I had some problems making these. Chilling the dough and making little dough balls was easy. Squashing the balls flat was another matter. The recipe called for a cup to be used. I used a glass. Either way, I'm sure I would have faced the same dilemna: either the dough stuck to the bottom of the glass or if I floured it enough to prevent sticking, then the cookie came out covered with too much flour.

My next problem came with the final step of icing the cookies with chocolate. The melting and dipping went okay, it was the setting. My kitchen was too warm and the chocolate wouldn't set. To freeze the cookies, I had to line my container with waxed paper and then place waxed paper between each layer of cookies. After I thawed them, I had to peel the waxed paper from each cookie. It was difficult and left unattractive marks on the icing.

The Master Gardeners who tried them liked them. In fact, this is all that was left after everyone had eaten their fill and wrapped up some to take home. Personally, I didn't find them all the tasty.

Verdict: Not bad, but I won't be making these again.

Coconut Rounds
(Source: Family Circle Magazine, December 2005)

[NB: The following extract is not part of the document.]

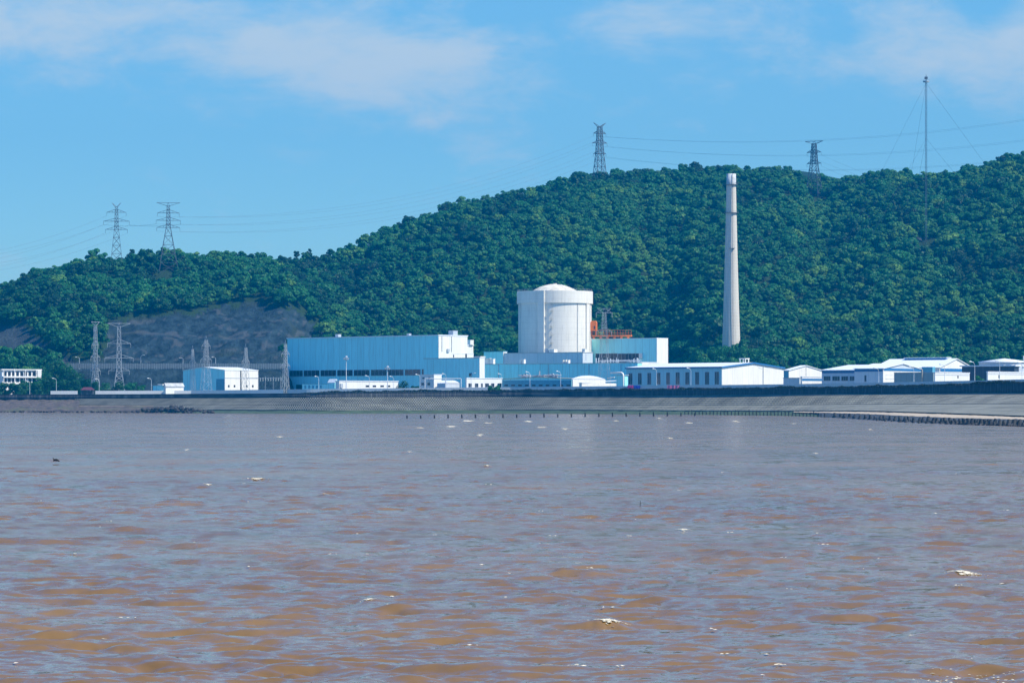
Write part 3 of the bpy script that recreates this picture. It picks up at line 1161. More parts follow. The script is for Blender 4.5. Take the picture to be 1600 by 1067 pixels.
def arm_mb(z, half, w, r, rise=1.8, droop=0.0):
    mb = MB()
    for c in (-w, w):
        mb.tube([(-half, 0, z), (-w, c, z), (w, c, z), (half, 0, z)], r, 3)
        mb.tube([(-half, 0, z), (-w, c, z + rise), (w, c, z + rise), (half, 0, z)], r * 0.8, 3)
    for s in (-1, 1):
        for k in (0.33, 0.66):
            x = s * (w + (half - w) * k)
            cw = w * (1 - k)
            mb.tube([(x, -cw, z + droop * k), (x, cw, z + droop * k)], r * 0.6, 3)
            mb.tube([(x, -cw, z + droop * k), (x, 0, z + rise * (1 - k) + droop * k)], r * 0.6, 3)
            mb.tube([(x, cw, z + droop * k), (x, 0, z + rise * (1 - k) + droop * k)], r * 0.6, 3)
    return mb


def insulator_mb(x, z, ln, r=0.16):
    mb = MB()
    prof = []
    n = 6
    for k in range(n):
        zz = z - ln * k / n
        prof += [(r * 0.3, zz), (r, zz - ln / n * 0.3), (r * 0.3, zz - ln / n * 0.7)]
    mb.lathe(prof, 6, x, 0)
    return mb


def pylon(loc, H, base, arms, rotz, label, group, mat, peak='V', r=0.2, sink=0.0, top_w=1.0, peakw=0.17):
    t = thing('lattice_pylon', label, 'pylon', loc, rotz, group)
    zwaist = arms[0][0] if arms else H * 0.6
    lv = []
    n1 = 5
    for k in range(n1 + 1):
        s = k / n1
        lv.append((-sink + (zwaist + sink) * (s ** 0.9), base * (1 - s) + top_w * 1.35 * s))
    ztop = H * 0.955
    n2 = 6
    for k in range(1, n2 + 1):
        s = k / n2
        lv.append((zwaist + (ztop - zwaist) * s, top_w * (1.35 - 0.55 * s)))
    lattice_body(lv, r).build('tower_body', mat, t)
    for z, half in arms:
        a = arm_mb(z, half, top_w, r * 0.75).build('cross_arm', mat, t)
        for s in (-1, 1):
            insulator_mb(s * half, z, H * 0.055).build('insulator', mat, a)
    mb = MB()
    w = top_w * 0.8
    if peak == 'V':
        for s in (-1, 1):
            for c in (-w, w):
                mb.tube([(s * w, c, ztop), (s * w * 3.6, 0, H * 1.02)], r * 0.8, 3)
            mb.tube([(0, 0, ztop), (s * w * 3.6, 0, H * 1.02)], r * 0.7, 3)
        mb.tube([(-w, 0, ztop), (w, 0, ztop)], r * .8, 3)
    elif peak == 'T':
        hw = H * peakw / 1.9
        for s in (-1, 1):
            for c in (-w, w):
                mb.tube([(s * w, c, ztop), (s * hw * 1.9, 0, H)], r * 0.7, 3)
        mb.tube([(-hw * 1.9, 0, H), (hw * 1.9, 0, H)], r, 3)
        mb.tube([(-w, 0, ztop), (0, 0, H)], r * .7, 3)
        mb.tube([(w, 0, ztop), (0, 0, H)], r * .7, 3)
    else:
        for (a, b) in ((-w, -w), (w, -w), (w, w), (-w, w)):
            mb.tube([(a, b, ztop), (0, 0, H * 1.03)], r * 0.8, 3)
    mb.build('earth_wire_peak', mat, t)
    return t


def arm_points(t, z, half):
    c, s = math.cos(t.rotation_euler[2]), math.sin(t.rotation_euler[2])
    L = t.location
    return [Vector((L[0] + k * half * c, L[1] + k * half * s, L[2] + z)) for k in (-1, 1)]


def wire(a, b, sag, label, group, r=0.045):
    pts = []
    n = 28
    for k in range(n + 1):
        s = k / n
        p = a.lerp(b, s)
        p.z -= sag * 4 * s * (1 - s)
        pts.append(p)
    o = pts[0].copy()
    mb = MB()
    mb.tube([p - o for p in pts], r, 4)
    mb.build('power_line', M['cable'], None, o, label, 'power line', group)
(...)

1 1/2 cups all-purpose flour
1/2 teaspoon baking powder
1/8 teaspoon salt
1/2 cup (1 stick) unsalted butter, at toom temperature
3/4 cup sugar
1 egg
1/2 teaspoon coconut extract
1/4 teaspoon vanilla extract

1. In a large bowl, whisk together flour, baking powder and salt.

2. In a second large bowl, beat butter and sugar until smooth, about 2 minutes. Beat in egg, coconut and vanilla. On low speed, beat in flour mixture until just combined.

3. Gather dough. Wrap tightly in plastic wrap. Refrigerate 4 hours or as long as overnight.

4. Roll 1 heaping teaspoon dough into a ball. On a well-floured work surface, flatten with a cup. Transfer to an ungreased bking sheet. Repeat with remaining dough. Bake at 350 degrees for 10 to 12 minutes. Cool on wire rack.

5. Melt 8 ounces bittersweet chocolate. Dip an edge of one cookie in chocolate; rotate cookie slightly and dip again. repeat with all cookies and place on waxed-paper-lined baking sheets. Sprinkle with a total of 1/2 cup toasted coconut; let chocolate set at least 15 minutes.